Games in possibility capacities with payoff expressed by fuzzy integral

TL;DR

This paper explores non-cooperative games with players using fuzzy integral-based strategies, analyzing the existence of Nash equilibria and highlighting differences between Sugeno and Choquet integrals.

Contribution

It introduces the analysis of Nash equilibrium existence in games with fuzzy integral payoffs, showing positive results for Sugeno integrals and limitations for Choquet integrals.

Findings

Nash equilibrium exists for games with Sugeno integral payoffs.

Choquet integral payoffs can lack Nash equilibrium, indicating limitations.

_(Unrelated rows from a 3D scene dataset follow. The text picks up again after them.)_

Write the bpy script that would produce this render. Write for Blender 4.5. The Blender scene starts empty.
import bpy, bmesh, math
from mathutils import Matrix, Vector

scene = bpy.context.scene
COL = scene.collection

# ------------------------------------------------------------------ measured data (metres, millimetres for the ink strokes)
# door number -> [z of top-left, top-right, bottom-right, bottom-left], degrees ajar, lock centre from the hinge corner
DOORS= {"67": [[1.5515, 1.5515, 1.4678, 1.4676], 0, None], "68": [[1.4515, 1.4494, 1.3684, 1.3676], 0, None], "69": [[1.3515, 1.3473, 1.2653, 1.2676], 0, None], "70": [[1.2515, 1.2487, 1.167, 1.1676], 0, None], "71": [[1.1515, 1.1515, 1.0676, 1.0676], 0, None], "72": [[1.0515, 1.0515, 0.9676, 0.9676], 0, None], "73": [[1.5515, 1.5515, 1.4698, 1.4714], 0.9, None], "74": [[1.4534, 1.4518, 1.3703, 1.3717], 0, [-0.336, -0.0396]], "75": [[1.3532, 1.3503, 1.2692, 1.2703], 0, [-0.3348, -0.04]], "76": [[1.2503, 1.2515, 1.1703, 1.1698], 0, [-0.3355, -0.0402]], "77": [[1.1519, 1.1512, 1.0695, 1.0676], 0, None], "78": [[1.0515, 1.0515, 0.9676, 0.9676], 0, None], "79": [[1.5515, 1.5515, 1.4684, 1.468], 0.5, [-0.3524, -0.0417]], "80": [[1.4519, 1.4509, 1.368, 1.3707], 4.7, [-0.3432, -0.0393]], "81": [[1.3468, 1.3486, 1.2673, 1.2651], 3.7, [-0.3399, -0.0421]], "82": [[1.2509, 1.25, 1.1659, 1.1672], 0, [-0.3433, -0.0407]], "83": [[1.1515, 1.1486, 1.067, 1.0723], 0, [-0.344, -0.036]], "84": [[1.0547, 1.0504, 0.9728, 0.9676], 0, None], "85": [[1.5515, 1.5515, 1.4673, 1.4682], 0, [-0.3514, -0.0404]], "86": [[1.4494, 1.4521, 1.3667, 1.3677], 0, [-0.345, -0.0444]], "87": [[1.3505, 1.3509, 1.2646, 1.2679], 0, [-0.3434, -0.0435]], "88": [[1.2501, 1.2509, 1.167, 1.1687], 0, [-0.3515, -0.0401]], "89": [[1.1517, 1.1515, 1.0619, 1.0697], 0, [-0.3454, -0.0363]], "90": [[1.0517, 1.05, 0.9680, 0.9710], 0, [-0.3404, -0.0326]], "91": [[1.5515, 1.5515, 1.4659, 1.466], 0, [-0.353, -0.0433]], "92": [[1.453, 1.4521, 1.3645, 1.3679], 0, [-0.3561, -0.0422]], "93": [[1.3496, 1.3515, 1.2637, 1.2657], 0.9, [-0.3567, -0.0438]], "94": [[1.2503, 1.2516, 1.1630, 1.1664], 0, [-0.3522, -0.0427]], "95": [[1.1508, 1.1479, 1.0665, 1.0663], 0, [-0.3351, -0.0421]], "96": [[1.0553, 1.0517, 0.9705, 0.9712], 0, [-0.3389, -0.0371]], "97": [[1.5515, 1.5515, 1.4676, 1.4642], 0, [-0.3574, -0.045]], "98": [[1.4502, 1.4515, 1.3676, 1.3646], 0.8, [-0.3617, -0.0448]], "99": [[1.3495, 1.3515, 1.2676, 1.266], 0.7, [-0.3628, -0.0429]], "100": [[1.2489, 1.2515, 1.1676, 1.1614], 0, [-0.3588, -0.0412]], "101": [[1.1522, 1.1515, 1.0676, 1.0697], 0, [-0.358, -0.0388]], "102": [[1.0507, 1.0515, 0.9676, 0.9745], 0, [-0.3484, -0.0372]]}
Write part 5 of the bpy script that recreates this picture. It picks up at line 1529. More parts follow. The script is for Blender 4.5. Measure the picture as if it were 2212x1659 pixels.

Fuzzy integrals based on maximum operations are more suitable for possibility capacities.

Abstract

This paper studies non-cooperative games where players are allowed to play their mixed non-additive strategies. Expected payoffs are expressed by so-called fuzzy integrals: Choquet integral, Sugeno integral and generalizations of Sugeno integral obtained by using triangular norms. We consider the existence problem of Nash equilibrium for such games. Positive results for Sugeno integral and its generalizations are obtained. However we provide some example of a game with Choquet payoffs which have no Nash equilibrium. Such example demonstrates that fuzzy integrals based on the maximum operation are more suitable for possibility capacities then Choquet integral which is based on the addition operation.